Like burpees, these work your entire body, though your lower body gets particular focus.

  • From a push-up position on a mat, raise your right leg so your knee is under your chest and your toe is down.
  • Keep your hands on the ground and push your raised leg back to the starting position.
  • Now do the same with the left leg.

The aim is to swap between legs whilst maintaining the correct form.

Bear Crawl

When I think of the bear crawl I think of special forces soldiers doing this exercise across a dusty yard, usually dragging a tyre behind them on a rope around their waist.

This full-body exercise involves crawling forward on your hands and feet – keeping your knees off the ground and your knees bent. It works your shoulder and hip joints, tightens your core and leg muscles and makes your heart thump.

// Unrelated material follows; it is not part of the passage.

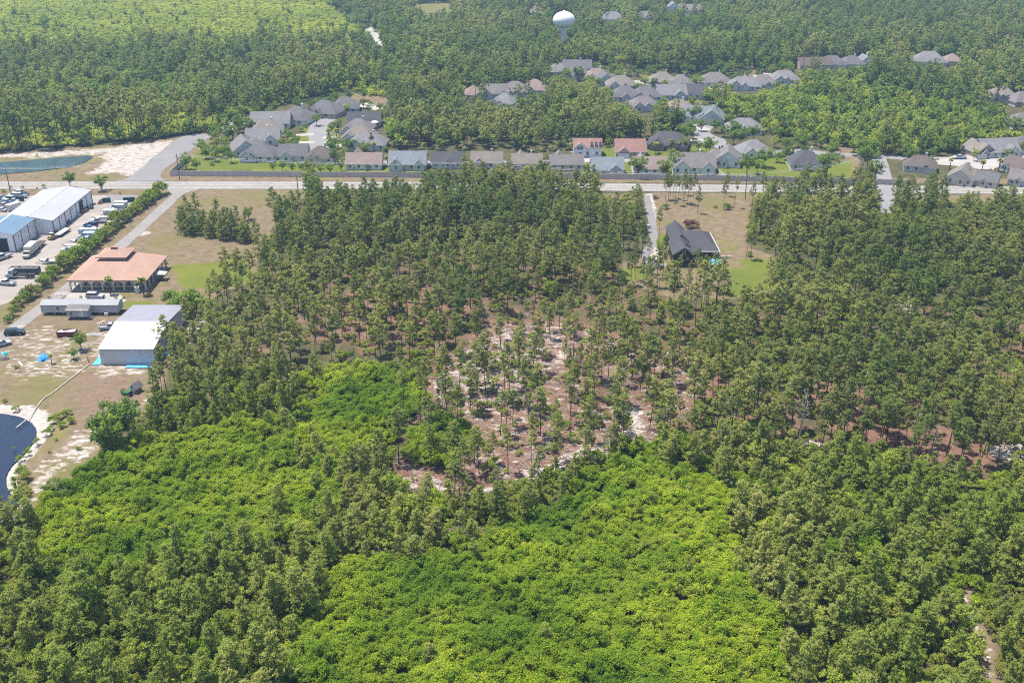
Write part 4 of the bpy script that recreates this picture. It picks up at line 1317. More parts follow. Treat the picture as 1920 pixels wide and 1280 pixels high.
def arcade(n_big, length, name):
    """a wall of arches along x, built around the openings"""
    Q = MB()
    h, th = 3.55, .35
    unit = length / n_big
    for i in range(n_big):
        x0 = -length / 2 + i * unit
        pw_ = .38
        wo = unit - pw_
        r0 = min(wo / 2, 1.55)
        zs = 2.95 - r0 * .8
        pts = []
        K = 8
        for k in range(K + 1):
            a = math.pi * (1 - k / K)
            pts.append((x0 + unit / 2 + math.cos(a) * wo / 2, zs + math.sin(a) * r0 * .95))
        # pier at the left of the opening
        Q.box(x0 - pw_ / 2, x0 + pw_ / 2, -th / 2, th / 2, .25, h)
        for k in range(K):
            (xa, za), (xb, zb) = pts[k], pts[k + 1]
            Q.add([(xa, -th / 2, za), (xb, -th / 2, zb), (xb, -th / 2, h), (xa, -th / 2, h), (xa, th / 2, za), (xb, th / 2, zb), (xb, th / 2, h), (xa, th / 2, h)],
                  [(0, 1, 2, 3), (4, 7, 6, 5), (0, 4, 5, 1)])
    Q.box(length / 2 - .19, length / 2 + .19, -th / 2, th / 2, .25, h)
    return Q.mesh(name, M_STUC)


am = arcade(7, 2 * hw - 1.6, "arcade")
obj("arcade", am, t, (0, -hd + .75, 0))
obj("arcade", am, t, (0, hd - .75, 0), math.pi)
am2 = arcade(6, 2 * hd - 1.6, "arcade_side")
obj("arcade", am2, t, (hw - .75, 0, 0), math.pi / 2)
obj("arcade", am2, t, (-hw + .75, 0, 0), -math.pi / 2)
cx0, cx1, cy0, cy1 = -129.0 + 122.8, -120.3 + 122.8, 304.2 - 303.65, 312.2 - 303.65
e, tp = 3.75, 6.1
R = MB()
A = [(-hw, -hd, e), (hw, -hd, e), (hw, hd, e), (-hw, hd, e)]
T = [(cx0 + .3, cy0 + .3, tp), (cx1 - .3, cy0 + .3, tp), (cx1 - .3, cy1 - .3, tp), (cx0 + .3, cy1 - .3, tp)]
R.add(A + T, [(0, 1, 5, 4), (2, 3, 7, 6), (4, 5, 6, 7)], 0)
R.add(A + T, [(1, 2, 6, 5), (3, 0, 4, 7)], 1)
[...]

Once you’ve got a handle on doing it going forward, change it up by trying it backwards. 3 sets working each way will really get your heart going!

Spin Class

There’s cycling, and then there’s taking a spin class.

The first time I tried one of these, I thought my heart was going to burst is was pounding so hard. And don’t even ask about the burn in my leg muscles!

Cycling spin classes are all about frenetic, short burst of furious cycling – sometimes sitting, other times up out of the saddle – and periods of desperately trying to get your breath back before the next bout of fevered activity.

You can increase the intensity by making the exercise times longer and the rest times shorter, or by adjusting the stationary bike so that you are working harder.


If a few star jumps have you panting, you might want to get a bit more in shape before you attempt a set of burpees. Burpees are a really great workout, but they are also a definite step up in effort – and co-ordination!

Burpees are an infernal combination of a push-up into a jump, back down into a squat and then into another push-up – all completed in a continuous stream of motion.

As you can probably tell – I loathe them. However, they are an amazing cardio workout if you can get them going.

Recommendations are to attempt 30 seconds of burpees followed by 30 seconds of rest and to do this 5 times.

HIIT – High-Intensity Interval Training

Of all the cardio exercises discussed here, this is the one that has really gained momentum in recent years.

Why? It is easy to get started, doesn’t take all day to do and has a reputation for helping with weight loss by burning through calories.

Simple in its theory, HIIT is all about alternating intense bursts of activity, which are designed to get your heart pumping, with rest periods of a similar length of time – though this can vary depending on your level of fitness, the type of exercise you choose to do and how hard you work.

A HIIT session is measured in repetitions (reps), sets or rounds exercise and generally lasts from 10-30 minutes.

An example of a HIIT workout could be:

  • Jump squats – 30 seconds doing jump squats, then 30 seconds rest time and 3 reps.
  • Burpees – 20 seconds of burpees, then 40 seconds rest time and 3 reps.
  • Butt kicks – 45 seconds of doing butt kicks, then 15 seconds rest and 3 reps.
  • Sprints – sprint as fast as you can for 60 seconds, then walk for 30 seconds and 5 reps.

The kinds of cardio exercises performed in a HIIT workout should really get your body moving and your heart racing, whilst working different parts of your body and varied muscle groups.

If you find a high-intensity interval training session that you really like and that are doing what you want them to do, you don’t have to ditch them if your fitness improves and they begin to feel too easy.

Instead, you can try extend the amount of time that you perform the set for and reduce your rest time. So you could try 30 seconds of burpees and only 30 seconds rest.

Embrace Cardio Exercises and Feel Better

All of the above might seem daunting, but the benefits of cardio are well-documented for people of all ages.

As you can see, there are plenty of exercises that you can try at home with a minimum, or no, equipment.

However, if you like the support of a group class, there are plenty of routines that you could try at a gym. You could even combine a number of cardio exercises by taking up a sport like kickboxing, which has elements of many individual cardio-based reps.

Whatever you decide to do, give cardio exercises a go. Your heart will thank you for it.